Latter-day Saints hold to their convictions with absolute certainty because of the emphasis on this kind of confirming experience.

But while the truths of Mormonism are held with confident certainty, Givens suggests that the goals of Mormonism can never be claimed as a completed venture.

“But these tendencies [to certainty] operate in tandem with a powerful countercurrent: salvation is for Mormons an endless project, not an event, and is therefore never complete, never fully attained, never a realized state or object of secure possession.  It is, in a word, agonistic – that is, predicated on a process of ceaseless struggle.”  (28)

In other words, while Latter-day Saints believe they can know and avow certain truths with absolute confidence, they do not believe they can know their own ultimate status or standing with God.

Givens understands some of the personal issues this paradox engenders.  He notes that “this distinctive Mormon rhetoric of ‘knowing’ creates both an impression of arrogance and smugness to outsiders, and immense cultural pressure to adherents to know for themselves rather than to merely believe.”  (27)

He adds, “A related tension not always fully visible to outsiders is one in which Mormons publicly express absolute certitude about the great issues of faith and existence, but may privately harbor doubts for which Mormon culture has few avenues of sanctioned expression.”  (32)

Givens’ analysis suggests two areas where witness to Latter-day Saints might be fruitful.  First, churches can create an environment where doubt can be expressed.  We believe we have reasons to be confident about what we believe.  But our faith can still be tested and challenged in a way that leads to deeper understanding.  We can model a community where questions and doubts can be expressed and worked through without disapproval or penalty.

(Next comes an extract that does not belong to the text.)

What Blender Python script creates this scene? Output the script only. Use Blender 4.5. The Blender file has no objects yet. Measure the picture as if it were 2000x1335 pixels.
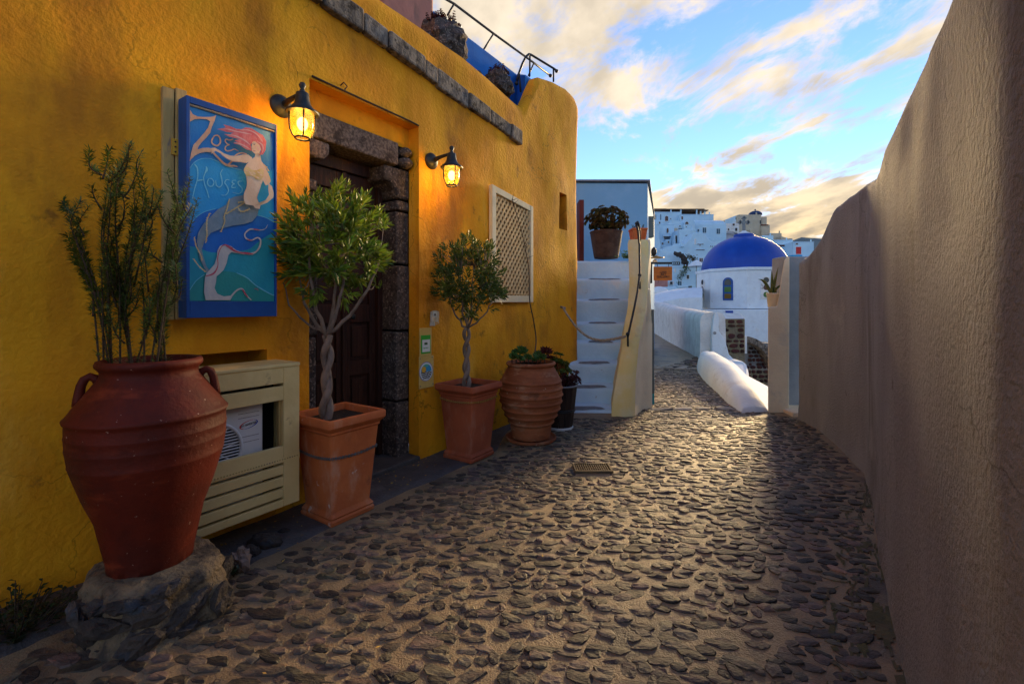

Second, the good news of traditional, biblical Christianity is that we can know where we stand with God, not based on our own endless struggle for advancement, but based on God’s bestowal of his gifts of grace.  Our message offers freedom from the impossibility of knowing where you stand, and from the hard burden of not measuring up.  If the good news of grace is coupled (as in the Bible) with an appropriate emphasis on the lifestyle that results from receiving God’s grace – versus the antinomian emphasis of much current evangelicalism (which Mormons are quick to notice and critique) – the church has a great deal to offer to Latter-day Saints who struggle with the ceaseless project of exaltation.